→ **STATED EXERCISE**
Restate the data exactly as given and keep the pictures out.

→ **SUPPLIED MATERIAL**
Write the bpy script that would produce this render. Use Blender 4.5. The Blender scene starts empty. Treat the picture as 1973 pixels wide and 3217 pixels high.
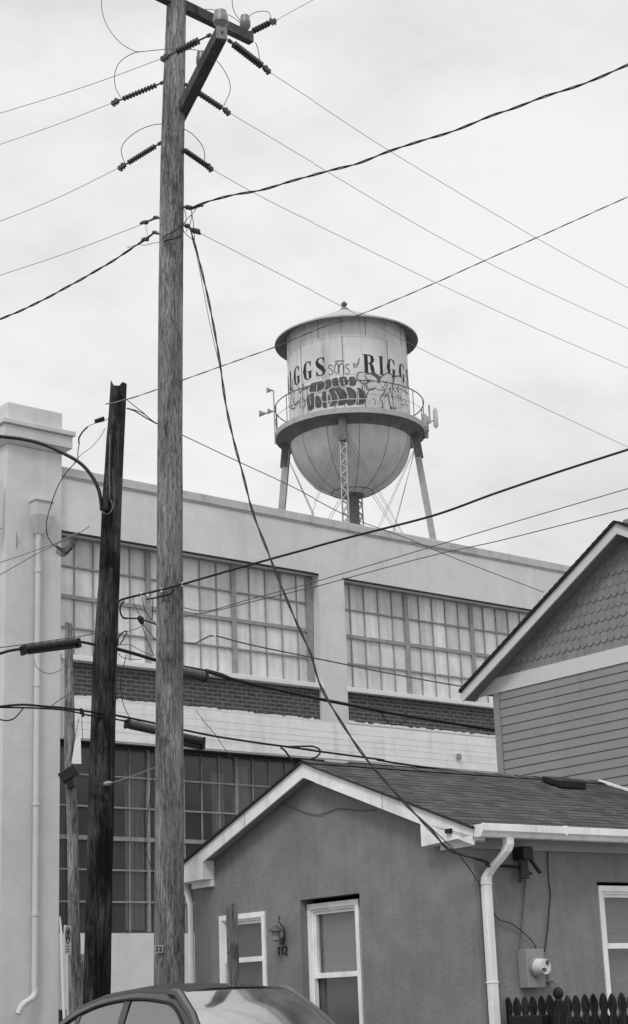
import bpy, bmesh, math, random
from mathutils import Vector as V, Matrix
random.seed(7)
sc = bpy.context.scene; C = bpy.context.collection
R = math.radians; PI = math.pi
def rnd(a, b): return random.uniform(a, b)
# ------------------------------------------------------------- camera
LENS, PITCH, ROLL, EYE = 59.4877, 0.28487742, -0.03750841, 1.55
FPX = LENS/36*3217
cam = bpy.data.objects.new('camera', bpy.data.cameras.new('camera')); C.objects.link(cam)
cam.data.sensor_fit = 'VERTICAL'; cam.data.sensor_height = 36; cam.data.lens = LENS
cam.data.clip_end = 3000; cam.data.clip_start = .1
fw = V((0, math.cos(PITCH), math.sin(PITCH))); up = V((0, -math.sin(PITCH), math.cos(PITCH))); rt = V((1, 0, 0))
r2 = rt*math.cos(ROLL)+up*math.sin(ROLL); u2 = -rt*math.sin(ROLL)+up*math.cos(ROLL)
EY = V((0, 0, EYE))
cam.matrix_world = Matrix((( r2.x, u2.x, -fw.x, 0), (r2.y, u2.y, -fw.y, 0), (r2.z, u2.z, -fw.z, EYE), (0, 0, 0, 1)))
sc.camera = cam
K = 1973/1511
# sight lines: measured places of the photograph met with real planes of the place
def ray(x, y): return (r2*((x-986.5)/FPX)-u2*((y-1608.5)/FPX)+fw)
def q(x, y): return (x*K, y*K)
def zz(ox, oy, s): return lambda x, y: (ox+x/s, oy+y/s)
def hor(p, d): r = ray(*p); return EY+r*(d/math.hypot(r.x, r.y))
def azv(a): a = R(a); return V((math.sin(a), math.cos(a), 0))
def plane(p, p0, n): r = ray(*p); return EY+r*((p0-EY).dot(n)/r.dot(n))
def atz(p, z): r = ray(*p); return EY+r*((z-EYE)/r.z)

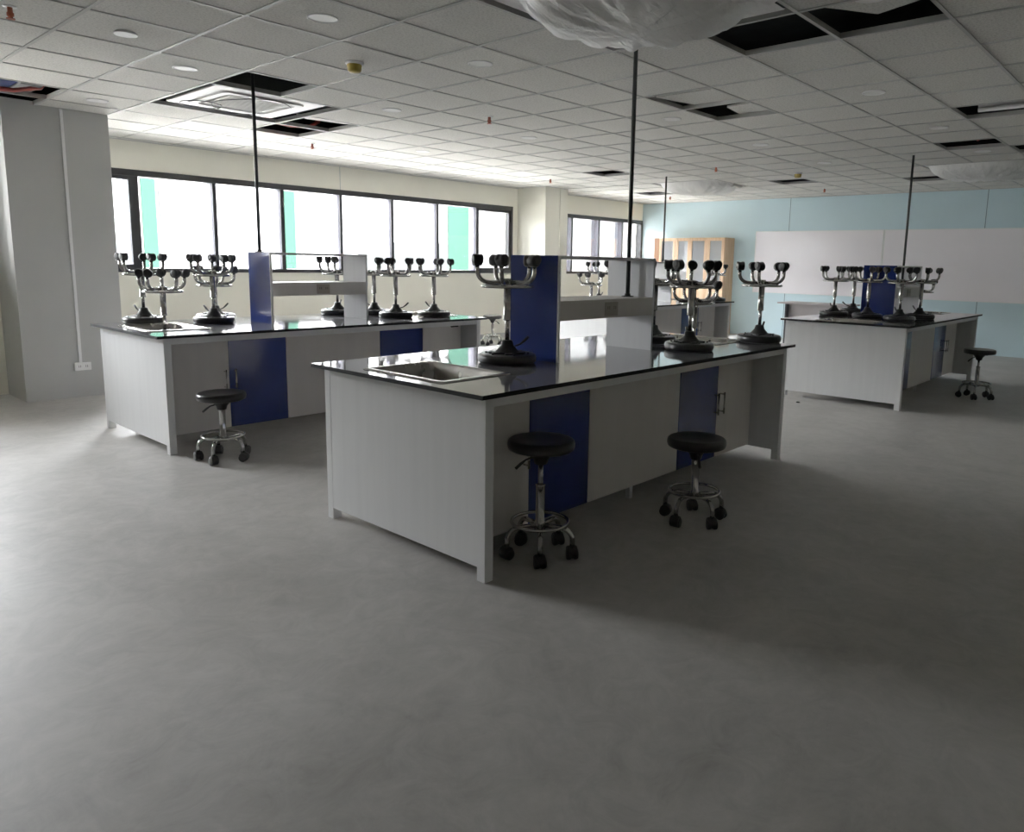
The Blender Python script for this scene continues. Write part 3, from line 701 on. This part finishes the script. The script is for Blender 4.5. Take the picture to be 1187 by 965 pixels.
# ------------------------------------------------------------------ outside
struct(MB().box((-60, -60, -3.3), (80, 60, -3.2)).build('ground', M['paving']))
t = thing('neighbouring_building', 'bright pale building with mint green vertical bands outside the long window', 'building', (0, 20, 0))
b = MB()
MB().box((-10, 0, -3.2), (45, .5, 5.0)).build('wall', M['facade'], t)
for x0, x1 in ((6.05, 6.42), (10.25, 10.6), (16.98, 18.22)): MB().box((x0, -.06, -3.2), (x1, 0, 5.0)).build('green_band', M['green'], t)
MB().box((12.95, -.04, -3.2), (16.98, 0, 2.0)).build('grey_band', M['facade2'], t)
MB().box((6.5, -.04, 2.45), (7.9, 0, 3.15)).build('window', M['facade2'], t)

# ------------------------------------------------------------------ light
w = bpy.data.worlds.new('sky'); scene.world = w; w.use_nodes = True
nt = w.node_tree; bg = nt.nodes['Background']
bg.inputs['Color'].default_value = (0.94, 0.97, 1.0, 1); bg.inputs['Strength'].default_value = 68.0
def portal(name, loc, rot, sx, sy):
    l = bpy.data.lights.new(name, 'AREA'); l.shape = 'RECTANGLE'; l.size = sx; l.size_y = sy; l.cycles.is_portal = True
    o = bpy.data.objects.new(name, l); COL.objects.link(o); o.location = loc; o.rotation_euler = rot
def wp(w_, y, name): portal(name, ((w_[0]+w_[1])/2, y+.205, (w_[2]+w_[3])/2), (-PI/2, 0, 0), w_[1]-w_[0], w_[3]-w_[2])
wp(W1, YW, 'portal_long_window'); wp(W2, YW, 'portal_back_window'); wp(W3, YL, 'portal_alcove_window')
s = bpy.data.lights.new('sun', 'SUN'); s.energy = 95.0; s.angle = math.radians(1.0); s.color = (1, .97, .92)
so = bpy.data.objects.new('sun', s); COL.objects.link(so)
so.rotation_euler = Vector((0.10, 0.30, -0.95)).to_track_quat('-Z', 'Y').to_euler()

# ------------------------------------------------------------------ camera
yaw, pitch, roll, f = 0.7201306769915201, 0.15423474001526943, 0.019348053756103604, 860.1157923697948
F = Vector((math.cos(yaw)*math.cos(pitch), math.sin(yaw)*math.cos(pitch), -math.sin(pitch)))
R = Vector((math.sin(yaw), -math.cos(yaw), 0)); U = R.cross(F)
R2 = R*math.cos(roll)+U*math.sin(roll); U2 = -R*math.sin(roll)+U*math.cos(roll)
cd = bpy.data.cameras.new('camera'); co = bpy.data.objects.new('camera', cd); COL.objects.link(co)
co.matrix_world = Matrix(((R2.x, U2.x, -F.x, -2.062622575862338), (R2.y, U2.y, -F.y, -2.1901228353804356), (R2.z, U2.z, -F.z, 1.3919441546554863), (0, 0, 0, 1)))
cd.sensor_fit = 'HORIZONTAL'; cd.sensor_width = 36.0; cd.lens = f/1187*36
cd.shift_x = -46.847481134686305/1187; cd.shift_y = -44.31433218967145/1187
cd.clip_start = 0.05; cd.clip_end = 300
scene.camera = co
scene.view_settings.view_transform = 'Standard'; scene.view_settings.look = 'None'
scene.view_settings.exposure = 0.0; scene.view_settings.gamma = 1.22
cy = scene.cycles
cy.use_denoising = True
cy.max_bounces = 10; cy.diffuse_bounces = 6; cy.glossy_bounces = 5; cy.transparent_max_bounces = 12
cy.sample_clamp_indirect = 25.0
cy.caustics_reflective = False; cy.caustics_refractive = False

→ **CORRECT RESULT**
Write the bpy script that would produce this render. Use Blender 4.5. The Blender scene starts empty. Treat the picture as 1973 pixels wide and 3217 pixels high.
import bpy, bmesh, math, random
from mathutils import Vector as V, Matrix
random.seed(7)
sc = bpy.context.scene; C = bpy.context.collection
R = math.radians; PI = math.pi
def rnd(a, b): return random.uniform(a, b)
# ------------------------------------------------------------- camera
LENS, PITCH, ROLL, EYE = 59.4877, 0.28487742, -0.03750841, 1.55
FPX = LENS/36*3217
cam = bpy.data.objects.new('camera', bpy.data.cameras.new('camera')); C.objects.link(cam)
cam.data.sensor_fit = 'VERTICAL'; cam.data.sensor_height = 36; cam.data.lens = LENS
cam.data.clip_end = 3000; cam.data.clip_start = .1
fw = V((0, math.cos(PITCH), math.sin(PITCH))); up = V((0, -math.sin(PITCH), math.cos(PITCH))); rt = V((1, 0, 0))
r2 = rt*math.cos(ROLL)+up*math.sin(ROLL); u2 = -rt*math.sin(ROLL)+up*math.cos(ROLL)
EY = V((0, 0, EYE))
cam.matrix_world = Matrix((( r2.x, u2.x, -fw.x, 0), (r2.y, u2.y, -fw.y, 0), (r2.z, u2.z, -fw.z, EYE), (0, 0, 0, 1)))
sc.camera = cam
K = 1973/1511
# sight lines: measured places of the photograph met with real planes of the place
def ray(x, y): return (r2*((x-986.5)/FPX)-u2*((y-1608.5)/FPX)+fw)
def q(x, y): return (x*K, y*K)
def zz(ox, oy, s): return lambda x, y: (ox+x/s, oy+y/s)
def hor(p, d): r = ray(*p); return EY+r*(d/math.hypot(r.x, r.y))
def azv(a): a = R(a); return V((math.sin(a), math.cos(a), 0))
def plane(p, p0, n): r = ray(*p); return EY+r*((p0-EY).dot(n)/r.dot(n))
def atz(p, z): r = ray(*p); return EY+r*((z-EYE)/r.z)

The Blender Python script for this scene continues. Write part 3, from line 701 on. This part finishes the script. The script is for Blender 4.5. Take the picture to be 1187 by 965 pixels.
# ------------------------------------------------------------------ outside
struct(MB().box((-60, -60, -3.3), (80, 60, -3.2)).build('ground', M['paving']))
t = thing('neighbouring_building', 'bright pale building with mint green vertical bands outside the long window', 'building', (0, 20, 0))
b = MB()
MB().box((-10, 0, -3.2), (45, .5, 5.0)).build('wall', M['facade'], t)
for x0, x1 in ((6.05, 6.42), (10.25, 10.6), (16.98, 18.22)): MB().box((x0, -.06, -3.2), (x1, 0, 5.0)).build('green_band', M['green'], t)
MB().box((12.95, -.04, -3.2), (16.98, 0, 2.0)).build('grey_band', M['facade2'], t)
MB().box((6.5, -.04, 2.45), (7.9, 0, 3.15)).build('window', M['facade2'], t)

# ------------------------------------------------------------------ light
w = bpy.data.worlds.new('sky'); scene.world = w; w.use_nodes = True
nt = w.node_tree; bg = nt.nodes['Background']
bg.inputs['Color'].default_value = (0.94, 0.97, 1.0, 1); bg.inputs['Strength'].default_value = 68.0
def portal(name, loc, rot, sx, sy):
    l = bpy.data.lights.new(name, 'AREA'); l.shape = 'RECTANGLE'; l.size = sx; l.size_y = sy; l.cycles.is_portal = True
    o = bpy.data.objects.new(name, l); COL.objects.link(o); o.location = loc; o.rotation_euler = rot
def wp(w_, y, name): portal(name, ((w_[0]+w_[1])/2, y+.205, (w_[2]+w_[3])/2), (-PI/2, 0, 0), w_[1]-w_[0], w_[3]-w_[2])
wp(W1, YW, 'portal_long_window'); wp(W2, YW, 'portal_back_window'); wp(W3, YL, 'portal_alcove_window')
s = bpy.data.lights.new('sun', 'SUN'); s.energy = 95.0; s.angle = math.radians(1.0); s.color = (1, .97, .92)
so = bpy.data.objects.new('sun', s); COL.objects.link(so)
so.rotation_euler = Vector((0.10, 0.30, -0.95)).to_track_quat('-Z', 'Y').to_euler()

# ------------------------------------------------------------------ camera
yaw, pitch, roll, f = 0.7201306769915201, 0.15423474001526943, 0.019348053756103604, 860.1157923697948
F = Vector((math.cos(yaw)*math.cos(pitch), math.sin(yaw)*math.cos(pitch), -math.sin(pitch)))
R = Vector((math.sin(yaw), -math.cos(yaw), 0)); U = R.cross(F)
R2 = R*math.cos(roll)+U*math.sin(roll); U2 = -R*math.sin(roll)+U*math.cos(roll)
cd = bpy.data.cameras.new('camera'); co = bpy.data.objects.new('camera', cd); COL.objects.link(co)
co.matrix_world = Matrix(((R2.x, U2.x, -F.x, -2.062622575862338), (R2.y, U2.y, -F.y, -2.1901228353804356), (R2.z, U2.z, -F.z, 1.3919441546554863), (0, 0, 0, 1)))
cd.sensor_fit = 'HORIZONTAL'; cd.sensor_width = 36.0; cd.lens = f/1187*36
cd.shift_x = -46.847481134686305/1187; cd.shift_y = -44.31433218967145/1187
cd.clip_start = 0.05; cd.clip_end = 300
scene.camera = co
scene.view_settings.view_transform = 'Standard'; scene.view_settings.look = 'None'
scene.view_settings.exposure = 0.0; scene.view_settings.gamma = 1.22
cy = scene.cycles
cy.use_denoising = True
cy.max_bounces = 10; cy.diffuse_bounces = 6; cy.glossy_bounces = 5; cy.transparent_max_bounces = 12
cy.sample_clamp_indirect = 25.0
cy.caustics_reflective = False; cy.caustics_refractive = False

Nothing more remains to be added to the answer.